Fazendo uso dos estereótipos coloniais, escritora disfarçou-se de blackface e barba - e tapeou a marinha britânica
A brincadeira hoje seria inaceitável. Mas não foi sem um quê de ironia contra os próprios estereótipos da época.
Em 7 de fevereiro de 1910, os oficiais encarregados de guardar a menina dos olhos da Marinha Real Britânica, o HMS Dreadnought, receberam uma visita inesperada: o imperador da Abissínia e sua corte. Os dignitários estrangeiros foram acolhidos com toda pompa e circunstância e convidados a inspecionar o navio, um dos mais novos, formidáveis e secretos da frota.
Os visitantes, porém, eram impostores. Entre eles, Virginia Woolf – na época ainda atendia como Virginia Stephen, uma aspirante a escritora de 28 anos. A peça foi ideia do poeta Horace de Vere Cole, embusteiro de renome. Ele convidou cinco amigos do grupo Bloomsbury, claque de intelectuais britânicos, entre os quais Virginia e o irmão dela, Adrian.

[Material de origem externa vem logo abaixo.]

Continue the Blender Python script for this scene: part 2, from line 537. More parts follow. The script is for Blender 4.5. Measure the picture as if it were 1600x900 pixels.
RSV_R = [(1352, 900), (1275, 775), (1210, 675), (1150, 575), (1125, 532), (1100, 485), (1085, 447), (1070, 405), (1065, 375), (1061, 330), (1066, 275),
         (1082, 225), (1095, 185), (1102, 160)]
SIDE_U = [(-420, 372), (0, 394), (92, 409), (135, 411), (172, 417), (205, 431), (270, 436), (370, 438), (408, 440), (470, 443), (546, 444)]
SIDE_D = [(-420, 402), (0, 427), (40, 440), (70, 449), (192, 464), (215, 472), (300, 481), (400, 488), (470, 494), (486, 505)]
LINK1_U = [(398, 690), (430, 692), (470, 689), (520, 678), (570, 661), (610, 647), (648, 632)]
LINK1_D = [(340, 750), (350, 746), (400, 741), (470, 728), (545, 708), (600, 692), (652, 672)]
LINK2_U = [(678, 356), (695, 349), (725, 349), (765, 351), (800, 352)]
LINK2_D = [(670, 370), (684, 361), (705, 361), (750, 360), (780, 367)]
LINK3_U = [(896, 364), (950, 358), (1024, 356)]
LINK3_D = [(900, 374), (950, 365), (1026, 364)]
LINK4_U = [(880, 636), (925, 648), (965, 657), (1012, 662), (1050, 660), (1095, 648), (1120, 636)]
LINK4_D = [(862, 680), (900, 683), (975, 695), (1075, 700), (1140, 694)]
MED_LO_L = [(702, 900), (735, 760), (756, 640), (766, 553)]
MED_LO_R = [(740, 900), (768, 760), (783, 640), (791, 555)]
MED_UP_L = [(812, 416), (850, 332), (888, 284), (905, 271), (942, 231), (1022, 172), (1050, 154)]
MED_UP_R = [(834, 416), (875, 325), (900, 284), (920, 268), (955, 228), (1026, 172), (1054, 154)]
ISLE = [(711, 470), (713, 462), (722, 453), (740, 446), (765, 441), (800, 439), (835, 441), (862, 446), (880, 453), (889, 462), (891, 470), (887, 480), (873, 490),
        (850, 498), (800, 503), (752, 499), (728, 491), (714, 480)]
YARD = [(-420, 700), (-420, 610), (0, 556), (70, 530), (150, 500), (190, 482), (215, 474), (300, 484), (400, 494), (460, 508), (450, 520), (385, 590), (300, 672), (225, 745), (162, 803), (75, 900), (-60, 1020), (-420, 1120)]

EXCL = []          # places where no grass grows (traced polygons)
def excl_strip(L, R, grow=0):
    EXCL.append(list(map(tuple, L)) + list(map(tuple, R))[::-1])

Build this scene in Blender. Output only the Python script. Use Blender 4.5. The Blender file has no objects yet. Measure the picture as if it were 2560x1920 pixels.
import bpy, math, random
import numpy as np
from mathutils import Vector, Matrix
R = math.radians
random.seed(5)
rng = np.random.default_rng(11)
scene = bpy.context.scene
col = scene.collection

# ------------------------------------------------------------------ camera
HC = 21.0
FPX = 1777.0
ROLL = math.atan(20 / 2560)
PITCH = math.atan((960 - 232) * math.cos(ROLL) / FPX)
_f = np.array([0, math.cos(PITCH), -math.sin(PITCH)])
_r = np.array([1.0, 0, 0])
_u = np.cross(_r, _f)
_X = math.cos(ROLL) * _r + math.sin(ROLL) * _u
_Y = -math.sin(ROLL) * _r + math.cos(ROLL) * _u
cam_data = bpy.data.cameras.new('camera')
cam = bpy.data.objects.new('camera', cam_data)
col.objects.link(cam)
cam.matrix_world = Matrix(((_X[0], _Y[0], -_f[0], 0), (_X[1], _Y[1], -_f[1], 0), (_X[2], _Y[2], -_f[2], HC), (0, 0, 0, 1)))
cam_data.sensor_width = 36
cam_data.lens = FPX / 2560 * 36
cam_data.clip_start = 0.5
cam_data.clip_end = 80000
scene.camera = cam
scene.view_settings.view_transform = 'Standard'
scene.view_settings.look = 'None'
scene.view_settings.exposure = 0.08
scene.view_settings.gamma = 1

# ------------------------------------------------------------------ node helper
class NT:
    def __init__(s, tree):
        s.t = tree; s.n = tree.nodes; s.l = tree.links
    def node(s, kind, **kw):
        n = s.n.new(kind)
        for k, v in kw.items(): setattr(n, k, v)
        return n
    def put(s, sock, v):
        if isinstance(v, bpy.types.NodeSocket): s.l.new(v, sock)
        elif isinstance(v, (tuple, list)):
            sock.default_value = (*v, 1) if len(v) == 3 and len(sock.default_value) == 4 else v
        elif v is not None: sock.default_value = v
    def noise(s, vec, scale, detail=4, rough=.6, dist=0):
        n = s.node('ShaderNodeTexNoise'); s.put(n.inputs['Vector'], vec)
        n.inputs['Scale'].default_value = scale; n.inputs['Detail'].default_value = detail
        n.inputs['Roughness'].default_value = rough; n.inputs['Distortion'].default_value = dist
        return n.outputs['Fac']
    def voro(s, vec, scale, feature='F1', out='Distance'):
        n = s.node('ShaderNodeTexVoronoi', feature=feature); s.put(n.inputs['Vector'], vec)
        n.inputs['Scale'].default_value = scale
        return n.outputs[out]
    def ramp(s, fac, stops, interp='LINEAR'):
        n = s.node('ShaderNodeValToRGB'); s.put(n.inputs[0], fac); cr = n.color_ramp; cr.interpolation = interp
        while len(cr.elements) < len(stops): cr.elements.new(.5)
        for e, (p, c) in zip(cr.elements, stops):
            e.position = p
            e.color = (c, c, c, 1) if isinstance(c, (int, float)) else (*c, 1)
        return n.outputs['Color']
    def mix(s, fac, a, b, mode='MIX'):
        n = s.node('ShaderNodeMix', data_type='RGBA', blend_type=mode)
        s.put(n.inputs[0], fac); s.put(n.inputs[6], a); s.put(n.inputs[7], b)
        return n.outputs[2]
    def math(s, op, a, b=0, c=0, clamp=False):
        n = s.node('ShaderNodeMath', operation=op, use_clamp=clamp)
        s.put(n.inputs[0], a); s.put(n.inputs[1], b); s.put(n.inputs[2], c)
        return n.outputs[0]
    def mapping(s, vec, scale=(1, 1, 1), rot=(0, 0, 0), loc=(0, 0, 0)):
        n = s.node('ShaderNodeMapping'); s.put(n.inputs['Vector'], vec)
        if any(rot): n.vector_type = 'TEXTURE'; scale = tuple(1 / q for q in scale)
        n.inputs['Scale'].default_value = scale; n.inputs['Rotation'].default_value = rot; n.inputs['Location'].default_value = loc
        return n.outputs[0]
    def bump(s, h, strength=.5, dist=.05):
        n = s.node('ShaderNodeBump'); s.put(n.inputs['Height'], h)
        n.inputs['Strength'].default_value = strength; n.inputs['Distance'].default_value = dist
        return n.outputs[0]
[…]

Espalharam tinta nas faces e vestiram robes e luvas, de modo a esconder o corpo. Virginia colocou uma barba postiça. Com anéis, colares e turbantes de cena colorida, condiziam com o estereótipo da realeza africana. Falavam um misto de latim – citações da Eneida, poema épico escrito pelo poeta romano Virgílio, do século 1 a.C. – e sons aleatórios.
Toda vez que viam algo impressionante, gritavam “bunga, bunga!” O disfarce funcionou tão bem que nem o primo de Virginia, um dos oficiais, os reconheceu. No dia seguinte, Cole enviou a foto dos “príncipes” para a imprensa, tornando a Marinha alvo de piadas.
O circo resultou em uma investigação no Parlamento e alterações das medidas de segurança. O Dreadnought foi enviado para manobras em alto-mar e os amigos de Bloomsbury, advertidos. Quem não viu graça no ocorrido foi o verdadeiro imperador, Menelik II, que em visita ao Reino Unido teve de aguentar gritos de “bunga bunga”.